Pratama yang pernah menjabat Ketua Tim Lembaga Sandi Negara (sekarang BSSN) Pengamanan Teknologi Informasi (TI) KPU pada Pemilu 2014 lantas mengungkapkan aktivitas buzzer meliputi kampanye positif, kampanye negatif terhadap lawan, bahkan juga ada operasi untuk mengangkat kampanye hitam.
Pratama Persadha
Oleh sebab itu, ia melanjutkan, KPU seharusnya membatasi gerak pasangan calon kepala daerah/wakil kepala daerah di media sosial dengan melarang adanya iklan politik lewat medsos meski hal itu sulit dicegah, apalagi jika timses kontestan menggunakan akun nonpolitik untuk memasang iklan.
Pratama mencontohkan Facebook yang membatasi iklan politik dengan mewajibkan pengiklan menyertakan nomor induk kependudukan (NIK) dan nomor pokok wajib pajak (NPWP). Tanpa meng-input data tersebut pengiklan tidak bisa mengakses dashboard dan fitur iklan di Facebook maupun Instagram.
Pratama menilai Buzzer akan sangat efektif digunakan paslon jika diterapkan di kawasan masyarakat perkotaan.
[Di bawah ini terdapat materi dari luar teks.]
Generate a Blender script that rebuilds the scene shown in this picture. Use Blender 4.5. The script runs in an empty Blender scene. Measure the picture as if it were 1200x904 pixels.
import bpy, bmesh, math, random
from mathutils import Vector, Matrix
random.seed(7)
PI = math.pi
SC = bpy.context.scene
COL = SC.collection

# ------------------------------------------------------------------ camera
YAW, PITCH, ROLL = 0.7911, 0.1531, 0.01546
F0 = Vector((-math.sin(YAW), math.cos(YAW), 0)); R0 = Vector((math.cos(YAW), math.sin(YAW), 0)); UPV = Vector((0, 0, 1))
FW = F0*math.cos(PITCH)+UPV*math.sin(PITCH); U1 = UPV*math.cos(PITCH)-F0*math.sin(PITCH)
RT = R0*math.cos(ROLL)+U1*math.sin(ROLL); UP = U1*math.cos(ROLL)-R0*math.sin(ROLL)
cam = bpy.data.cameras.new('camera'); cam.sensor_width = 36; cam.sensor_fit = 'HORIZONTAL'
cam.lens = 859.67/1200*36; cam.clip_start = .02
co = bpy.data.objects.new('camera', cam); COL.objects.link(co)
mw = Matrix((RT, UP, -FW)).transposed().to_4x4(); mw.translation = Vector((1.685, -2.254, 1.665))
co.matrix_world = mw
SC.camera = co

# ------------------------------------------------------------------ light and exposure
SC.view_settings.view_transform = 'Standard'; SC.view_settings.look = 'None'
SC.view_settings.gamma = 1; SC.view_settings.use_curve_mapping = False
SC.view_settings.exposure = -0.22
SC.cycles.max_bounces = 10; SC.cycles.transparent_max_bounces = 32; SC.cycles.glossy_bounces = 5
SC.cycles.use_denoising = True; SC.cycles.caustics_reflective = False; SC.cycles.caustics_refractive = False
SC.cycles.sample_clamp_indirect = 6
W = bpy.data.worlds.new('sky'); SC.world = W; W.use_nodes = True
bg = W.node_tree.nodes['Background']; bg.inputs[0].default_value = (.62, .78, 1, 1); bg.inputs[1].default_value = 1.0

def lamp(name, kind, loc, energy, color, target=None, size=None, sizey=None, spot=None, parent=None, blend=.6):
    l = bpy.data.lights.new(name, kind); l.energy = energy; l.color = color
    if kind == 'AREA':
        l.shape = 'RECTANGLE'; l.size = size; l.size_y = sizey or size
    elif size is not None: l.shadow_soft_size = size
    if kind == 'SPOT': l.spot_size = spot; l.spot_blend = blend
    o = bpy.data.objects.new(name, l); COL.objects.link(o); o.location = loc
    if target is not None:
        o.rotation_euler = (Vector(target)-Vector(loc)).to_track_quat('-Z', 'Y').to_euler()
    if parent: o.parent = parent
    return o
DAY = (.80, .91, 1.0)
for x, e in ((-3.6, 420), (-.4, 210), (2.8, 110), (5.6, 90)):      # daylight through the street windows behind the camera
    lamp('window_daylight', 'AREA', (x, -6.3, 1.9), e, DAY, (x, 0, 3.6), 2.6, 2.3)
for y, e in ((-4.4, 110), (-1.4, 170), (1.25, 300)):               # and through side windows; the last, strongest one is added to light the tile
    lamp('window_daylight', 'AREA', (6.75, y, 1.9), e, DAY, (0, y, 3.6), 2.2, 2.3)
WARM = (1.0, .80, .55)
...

Menurutnya, hal itu mampu menaikkan tingkat keterpilihan paslon.
Namun yang perlu diketahui, lanjut Pratama, buzzer tidak selalu seperti akun triomacan2000, tetapi juga bisa dilakukan oleh para artis maupun orang yang punya nama di media sosial.
"Ada pesan yang dituju dalam setiap kegiatan ataupun postingan mereka sesuai dengan kesepakatan dengan klien," katanya
Mengenai buzzer anonim, Pratama menilai mereka tidak selalu melakukan kerja-kerja negatif. Bahkan, banyak yang sebatas melakukan share ulang maupun melakukan retweet, lalu banyak pula buzzer untuk menambah engagement, seperti melakukan komentar maupun likes.
Pratama juga mengatakan tak mudah dilakukan pelacakan terhadap akun anonim karena biasanya aktivitas mereka bertautan dengan akun-akun lain.